Comptons

"The last image was too immediate for any eye to register. It may have been a human figure, dreaming of an early evening in each great capital luminous enough to tell him he will never die, coming outside to wish on the first star. But it was not a star, it was falling, a bright angel of death. And in the darkening and awful expanse of screen something has kept on, a film we have not learned to see… It is now a close-up of the face, a face we all know…"

(457 signes espaces inclus)

"La dernière image avait été trop brève pour qu'on en conserve le souvenir. Peut-être était-ce une silhouette humain, rêvant d'une soirée dans chaque grande capitale assez brillante pour dire qu'il ne mourrait jamais, à l'heure où l'on fait un voeu en voyant la première étoile. Mais ce n'étrait pas une étoile, cela tombait comme un ange de mort étincelant. Et sur l'écran effrayant devenu obscur quelque chose a continué, un film que nous n'avons pas appris à voir... C'est maintenant un visage en gros plan, un visage que tous nous connaissons."

pp 663, "Rainbow", Plon 1975, trad. Michel Doury (548 signes, espaces inclus)

“Hacía demasiado poco tiempo que había aparecido la última imagen para que ningún ojo pudiese registrarla. Pudo haber sido una figura humana que soñara con un temprano anochecer en todas las grandes capitales lo bastante luminosas como para decirle que jamás moriría, una figura humana saliendo a expresar un deseo ante la primera estrella vespertina.
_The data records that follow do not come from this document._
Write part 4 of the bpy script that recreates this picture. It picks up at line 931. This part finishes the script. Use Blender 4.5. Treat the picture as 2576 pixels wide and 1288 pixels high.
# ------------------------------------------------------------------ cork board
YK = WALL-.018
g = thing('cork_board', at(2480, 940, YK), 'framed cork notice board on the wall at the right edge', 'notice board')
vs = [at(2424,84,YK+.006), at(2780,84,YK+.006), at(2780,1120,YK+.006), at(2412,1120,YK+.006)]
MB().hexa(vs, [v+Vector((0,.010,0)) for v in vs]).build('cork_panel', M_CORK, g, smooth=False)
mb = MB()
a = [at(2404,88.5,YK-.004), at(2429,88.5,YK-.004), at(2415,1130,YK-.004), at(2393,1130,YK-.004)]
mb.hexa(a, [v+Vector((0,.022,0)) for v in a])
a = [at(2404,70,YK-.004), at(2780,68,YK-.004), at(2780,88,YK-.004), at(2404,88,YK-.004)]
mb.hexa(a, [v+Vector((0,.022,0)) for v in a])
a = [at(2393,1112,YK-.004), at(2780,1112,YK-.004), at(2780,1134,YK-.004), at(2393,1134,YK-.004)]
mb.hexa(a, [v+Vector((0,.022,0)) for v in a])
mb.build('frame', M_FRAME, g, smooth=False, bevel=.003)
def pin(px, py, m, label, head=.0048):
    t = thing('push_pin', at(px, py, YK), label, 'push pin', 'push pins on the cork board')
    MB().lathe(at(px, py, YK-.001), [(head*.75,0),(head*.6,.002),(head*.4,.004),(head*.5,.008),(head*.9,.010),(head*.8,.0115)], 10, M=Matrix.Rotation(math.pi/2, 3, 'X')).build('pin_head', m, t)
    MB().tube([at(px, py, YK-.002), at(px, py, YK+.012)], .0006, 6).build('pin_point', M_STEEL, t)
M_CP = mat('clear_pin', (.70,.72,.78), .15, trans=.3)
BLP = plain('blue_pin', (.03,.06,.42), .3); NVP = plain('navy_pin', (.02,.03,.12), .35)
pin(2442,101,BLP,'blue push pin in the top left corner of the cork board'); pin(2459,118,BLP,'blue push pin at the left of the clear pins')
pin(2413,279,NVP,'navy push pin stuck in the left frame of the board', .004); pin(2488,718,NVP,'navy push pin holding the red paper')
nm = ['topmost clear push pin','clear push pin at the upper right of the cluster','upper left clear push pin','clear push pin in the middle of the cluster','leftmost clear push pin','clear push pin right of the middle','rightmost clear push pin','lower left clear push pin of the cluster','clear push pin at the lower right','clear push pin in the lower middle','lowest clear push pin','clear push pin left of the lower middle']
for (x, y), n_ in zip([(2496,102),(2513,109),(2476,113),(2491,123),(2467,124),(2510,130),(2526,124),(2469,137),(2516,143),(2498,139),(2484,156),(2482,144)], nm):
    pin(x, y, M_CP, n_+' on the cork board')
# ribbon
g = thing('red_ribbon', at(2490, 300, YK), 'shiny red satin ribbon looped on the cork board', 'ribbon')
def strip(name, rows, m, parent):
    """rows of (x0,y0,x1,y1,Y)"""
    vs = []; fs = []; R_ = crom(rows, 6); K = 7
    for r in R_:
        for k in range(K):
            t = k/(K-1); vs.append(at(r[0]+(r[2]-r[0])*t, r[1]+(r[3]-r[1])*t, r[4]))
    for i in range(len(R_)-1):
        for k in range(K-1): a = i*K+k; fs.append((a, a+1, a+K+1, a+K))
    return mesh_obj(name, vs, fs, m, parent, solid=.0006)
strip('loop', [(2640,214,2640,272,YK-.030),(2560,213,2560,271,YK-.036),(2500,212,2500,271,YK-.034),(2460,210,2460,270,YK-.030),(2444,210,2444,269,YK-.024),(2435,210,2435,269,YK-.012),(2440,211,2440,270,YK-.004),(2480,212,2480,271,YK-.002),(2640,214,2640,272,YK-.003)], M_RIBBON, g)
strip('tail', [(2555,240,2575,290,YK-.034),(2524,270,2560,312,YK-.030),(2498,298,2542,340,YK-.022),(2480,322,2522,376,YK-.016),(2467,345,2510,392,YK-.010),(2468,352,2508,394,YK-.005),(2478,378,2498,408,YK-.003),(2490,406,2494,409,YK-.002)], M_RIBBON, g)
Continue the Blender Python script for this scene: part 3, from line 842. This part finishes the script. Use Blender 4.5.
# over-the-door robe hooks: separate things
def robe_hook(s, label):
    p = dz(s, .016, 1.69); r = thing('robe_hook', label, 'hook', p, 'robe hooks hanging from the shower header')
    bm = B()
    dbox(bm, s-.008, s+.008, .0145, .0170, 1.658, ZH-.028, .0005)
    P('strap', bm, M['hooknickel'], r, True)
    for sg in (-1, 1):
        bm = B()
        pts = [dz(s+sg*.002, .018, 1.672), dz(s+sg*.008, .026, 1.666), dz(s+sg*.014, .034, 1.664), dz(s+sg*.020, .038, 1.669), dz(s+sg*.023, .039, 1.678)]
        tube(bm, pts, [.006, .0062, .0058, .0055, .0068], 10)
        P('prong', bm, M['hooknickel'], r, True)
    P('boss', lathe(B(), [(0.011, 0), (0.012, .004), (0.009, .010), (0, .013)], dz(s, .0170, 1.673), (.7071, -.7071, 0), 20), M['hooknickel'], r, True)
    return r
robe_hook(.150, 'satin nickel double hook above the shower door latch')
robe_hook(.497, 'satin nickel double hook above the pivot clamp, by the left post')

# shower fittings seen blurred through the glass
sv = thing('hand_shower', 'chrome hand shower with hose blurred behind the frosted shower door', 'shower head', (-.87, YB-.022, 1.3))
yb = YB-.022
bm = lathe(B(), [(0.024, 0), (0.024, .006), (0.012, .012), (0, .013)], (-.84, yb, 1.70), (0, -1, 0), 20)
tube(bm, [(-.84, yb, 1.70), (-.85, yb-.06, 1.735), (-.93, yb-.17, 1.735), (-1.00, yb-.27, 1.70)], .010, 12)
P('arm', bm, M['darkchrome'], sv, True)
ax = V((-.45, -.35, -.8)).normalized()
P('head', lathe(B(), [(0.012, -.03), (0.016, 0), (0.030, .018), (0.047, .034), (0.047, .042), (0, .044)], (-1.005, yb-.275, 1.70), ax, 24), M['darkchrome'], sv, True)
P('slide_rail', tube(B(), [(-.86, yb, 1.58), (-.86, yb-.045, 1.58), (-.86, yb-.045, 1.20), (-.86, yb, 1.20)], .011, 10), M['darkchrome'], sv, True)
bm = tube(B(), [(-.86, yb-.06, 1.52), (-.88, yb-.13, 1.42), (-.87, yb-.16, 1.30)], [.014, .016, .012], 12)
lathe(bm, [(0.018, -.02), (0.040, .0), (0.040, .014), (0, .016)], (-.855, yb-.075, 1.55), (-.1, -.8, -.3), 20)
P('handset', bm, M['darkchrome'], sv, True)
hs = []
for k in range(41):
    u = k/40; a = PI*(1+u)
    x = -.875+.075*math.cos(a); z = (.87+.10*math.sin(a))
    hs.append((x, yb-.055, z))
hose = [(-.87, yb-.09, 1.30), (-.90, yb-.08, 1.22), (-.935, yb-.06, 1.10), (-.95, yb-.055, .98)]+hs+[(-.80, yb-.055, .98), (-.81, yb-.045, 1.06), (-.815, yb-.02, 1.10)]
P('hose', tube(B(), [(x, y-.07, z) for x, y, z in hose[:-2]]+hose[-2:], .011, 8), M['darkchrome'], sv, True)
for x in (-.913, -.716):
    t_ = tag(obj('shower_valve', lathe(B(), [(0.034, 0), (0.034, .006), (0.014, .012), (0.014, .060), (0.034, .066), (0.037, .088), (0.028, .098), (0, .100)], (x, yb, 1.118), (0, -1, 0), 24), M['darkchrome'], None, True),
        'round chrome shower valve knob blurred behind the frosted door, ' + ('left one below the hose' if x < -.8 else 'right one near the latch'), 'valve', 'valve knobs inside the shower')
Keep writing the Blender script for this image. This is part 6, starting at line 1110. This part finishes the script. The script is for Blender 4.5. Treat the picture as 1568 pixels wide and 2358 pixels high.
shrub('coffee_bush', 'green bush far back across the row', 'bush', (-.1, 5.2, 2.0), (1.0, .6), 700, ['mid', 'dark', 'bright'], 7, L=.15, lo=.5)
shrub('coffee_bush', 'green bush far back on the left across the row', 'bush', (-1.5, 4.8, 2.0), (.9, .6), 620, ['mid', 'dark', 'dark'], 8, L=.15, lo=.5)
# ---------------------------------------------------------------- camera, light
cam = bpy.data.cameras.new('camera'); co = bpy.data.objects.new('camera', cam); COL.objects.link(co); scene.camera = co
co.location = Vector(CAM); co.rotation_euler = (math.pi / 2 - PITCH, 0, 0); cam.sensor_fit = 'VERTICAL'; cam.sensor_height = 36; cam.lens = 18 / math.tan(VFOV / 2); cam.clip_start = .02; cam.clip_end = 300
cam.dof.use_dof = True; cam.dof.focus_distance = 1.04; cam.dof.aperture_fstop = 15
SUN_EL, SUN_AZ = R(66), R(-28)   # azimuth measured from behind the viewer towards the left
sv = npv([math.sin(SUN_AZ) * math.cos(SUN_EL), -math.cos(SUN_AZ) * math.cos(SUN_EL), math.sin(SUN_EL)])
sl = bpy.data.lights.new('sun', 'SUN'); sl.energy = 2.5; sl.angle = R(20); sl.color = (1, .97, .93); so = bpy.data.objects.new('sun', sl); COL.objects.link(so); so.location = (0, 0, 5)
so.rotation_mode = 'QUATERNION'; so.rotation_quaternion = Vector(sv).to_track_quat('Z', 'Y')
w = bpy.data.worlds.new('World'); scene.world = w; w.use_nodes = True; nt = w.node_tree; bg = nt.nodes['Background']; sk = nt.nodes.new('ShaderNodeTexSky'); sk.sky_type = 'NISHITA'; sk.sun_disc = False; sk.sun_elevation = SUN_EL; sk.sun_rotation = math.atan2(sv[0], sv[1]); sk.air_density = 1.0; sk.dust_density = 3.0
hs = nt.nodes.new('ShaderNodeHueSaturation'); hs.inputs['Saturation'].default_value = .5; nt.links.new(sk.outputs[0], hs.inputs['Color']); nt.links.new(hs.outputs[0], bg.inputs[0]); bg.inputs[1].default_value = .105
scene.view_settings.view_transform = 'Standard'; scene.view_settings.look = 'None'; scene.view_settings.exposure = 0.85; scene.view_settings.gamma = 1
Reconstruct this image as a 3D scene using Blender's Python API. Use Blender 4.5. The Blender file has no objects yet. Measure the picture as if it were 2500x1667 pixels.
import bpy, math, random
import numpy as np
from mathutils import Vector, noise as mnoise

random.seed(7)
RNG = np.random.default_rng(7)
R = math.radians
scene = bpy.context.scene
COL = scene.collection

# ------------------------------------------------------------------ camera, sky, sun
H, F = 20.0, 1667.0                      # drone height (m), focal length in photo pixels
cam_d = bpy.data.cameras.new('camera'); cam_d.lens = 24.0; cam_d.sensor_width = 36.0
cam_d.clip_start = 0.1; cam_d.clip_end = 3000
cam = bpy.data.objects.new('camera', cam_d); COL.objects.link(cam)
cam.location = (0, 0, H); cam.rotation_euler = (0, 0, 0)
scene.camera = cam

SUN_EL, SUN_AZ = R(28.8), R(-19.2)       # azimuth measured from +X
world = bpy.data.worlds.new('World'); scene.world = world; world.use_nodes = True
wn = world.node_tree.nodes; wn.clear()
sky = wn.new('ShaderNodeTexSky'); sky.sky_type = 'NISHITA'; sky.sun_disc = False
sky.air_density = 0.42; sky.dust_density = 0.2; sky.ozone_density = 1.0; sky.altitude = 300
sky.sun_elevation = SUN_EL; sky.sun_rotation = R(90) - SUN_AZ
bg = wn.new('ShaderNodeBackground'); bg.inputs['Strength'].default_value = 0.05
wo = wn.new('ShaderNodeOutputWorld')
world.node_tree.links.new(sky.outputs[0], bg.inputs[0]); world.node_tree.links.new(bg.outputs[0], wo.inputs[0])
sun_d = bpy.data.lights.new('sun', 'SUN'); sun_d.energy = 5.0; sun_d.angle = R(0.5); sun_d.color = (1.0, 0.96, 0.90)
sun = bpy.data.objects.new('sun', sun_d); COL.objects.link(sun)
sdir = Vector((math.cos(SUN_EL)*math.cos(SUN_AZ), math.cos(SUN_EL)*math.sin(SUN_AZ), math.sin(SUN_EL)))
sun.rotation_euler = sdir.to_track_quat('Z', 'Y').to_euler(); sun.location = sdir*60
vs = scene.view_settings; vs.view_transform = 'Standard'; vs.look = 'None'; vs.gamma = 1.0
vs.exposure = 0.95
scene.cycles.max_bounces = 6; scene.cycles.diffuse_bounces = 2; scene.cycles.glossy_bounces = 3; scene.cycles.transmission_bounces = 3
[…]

Pero no era ninguna estrella, era un brillante ángel que caía, un ángel de la muerte. Y, en la penumbrosa y terrible extensión de la pantalla, algo ha continuado, una película que no hemos aprendido a ver… Ahora se ve un primer plano de la cara, una cara que todos conocemos…”

p.1147, “El arco iris de la gravedad”, Tusquets 2002, trad. Antoni Pigrau (628 signes, espaces inclus)

On comprend donc l’ampleur du défi que s’est lancé traducteur pour le petit dernier de l'homme à tête en papier kraft, mais je me dis également que ça aurait pu être pire s’il avait eu le malheur de venir d’Espagne.

 

2 commentaires:

  1. Anonyme said,

    Please forgive me for writing this in English, but these thoughts stretch way past my limited French. Language is not just a medium to communicate an idea. If it were only that, then I would agree with you -- the more concise and precise the language the more effective one could judge it to be. But we are talking about literature, which does so much more than merely communicate. Each language has its own sound, like a musical instrument. I read "The Stranger" in English when I was 13. Then I read "L'etranger" when I was 15. It was like reading two different books. For me, the art of translation is the art of making the book come alive in a language that was not the author's when he wrote it. Yet it is an art that requires the translator to still remain faithful to the original. I haven't done this yet, but I am tempted to read books by authors like, Murakami, whom I cannot read in the original, and re-read them in translations other than English. I expect that the experience would be something more like discovery. (Again, please forgive me for not writing in French.) Felicitations -- votre blog e toujours si interesant!

    on 4:01 AM


  2. English, French or Spanish, all comments are more than welcome so don't worry. My post was actually pointless and not really an attempt to say anything about language or translation. A little bit of good clean fun, I would say. The fact is that Claro, currently working on the translation of "Against the day", made a point numerous people have made before - Martin Amis for example - : a book written in English and translated into French inflates of about 30 percent. I happen to have bought a couple of days ago "Gravity's rainbow" in Spanish and I of course also have it in both French and English so I decided to check this out. On the basis of the excerpt chosen, it's true but even "worse" in Spanish. Given that, save a couple of strange repitition, nothing has been added and very little could be substracted, I was not really saying that translators are not doing their job but merely that given the particularities and the "musciality" of each language, you set yourself up to a very, very difficult task if you try to create a French version that sounds good in French but also respects the number of words of the original.
    By the way, I read Sebald in English and in French and indeed it's a strange experience: there are of course a lot of similarities yet some telling differences. A bit like two very close brothers.